20-21/04/2011 - Quarta e Quinta-feira: Canaima - Ciudad Bolivar
E nesse dia ficou evidente o terceiro problema com a 'compactação' do roteiro criada pela Bernal Tours nos dois primeiros dias: não tínhamos nada para fazer até 13h30, quando deveríamos partir de volta para Ciudad Bolivar.
Como estávamos numa ilha, dependíamos de barco para qualquer deslocamento, e o que foi oferecido nesse sentido foi um barco para nos levar até a vila de Canaima de manhã. Mas praticamente a única coisa que a vila oferece são lojas de souvenirs - muito longe de nossos interesses.

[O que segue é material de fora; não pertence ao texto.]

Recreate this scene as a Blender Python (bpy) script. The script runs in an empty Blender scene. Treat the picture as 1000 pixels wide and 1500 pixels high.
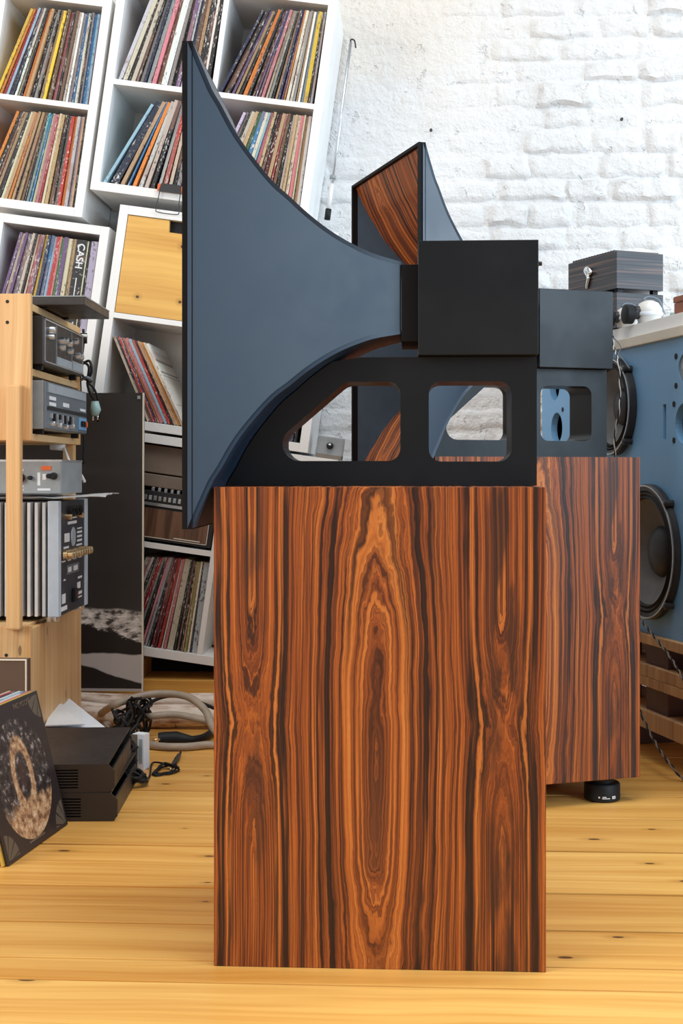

Ficamos então matando tempo no acampamento, e depois do almoço repetimos o caminho de segunda-feira, no sentido contrário. Tivemos sorte de sermos embarcados no primeiro avião que partiu, e chegando a Ciudad Bolivar nos hospedamos na pousada da família Bernal, lugar simples mas bem arrumado - pelo menos pudemos gozar uma cama confortável e ar condicionado idem.
No dia 21 ficamos praticamente o dia inteiro na pousada, lavando roupa, atualizando o site e planejando os passos seguintes. Já havíamos nos informado que no sábado não seria grande problema ir para Isla Margarita: a balsa estaria vazia e já haveria hotéis disponíveis pois parte dos turistas iniciariam o regresso nesse dia. Decidimos retornar ao plano original e tocar para lá.
Mas também tivemos uma experiência que não deixa de ser marcante num país sobre o qual nos advertem tanto sobre os riscos de roubo: ao sair do hotel para Canaima na segunda-feira, esquecemos o carregador de baterias numa tomada do quarto. Na quarta-feira, ao retornar, fomos ao hotel e o porteiro foi bastante solícito em procurar o carregador, informando inclusive que o quarto não havia sido alugado depois de nossa saída e nos levando até lá para ver se porventura ainda estava no quarto.
Ele não conseguiu contato com a arrumadeira, e pediu que retornássemos no dia seguinte, quando ele teria tido tempo de falar com ela. E no dia seguinte lá estava o carregador, com as duas baterias, a nossa espera. Ficamos nos perguntando em quantos hotéis brasileiros podemos contar com isso.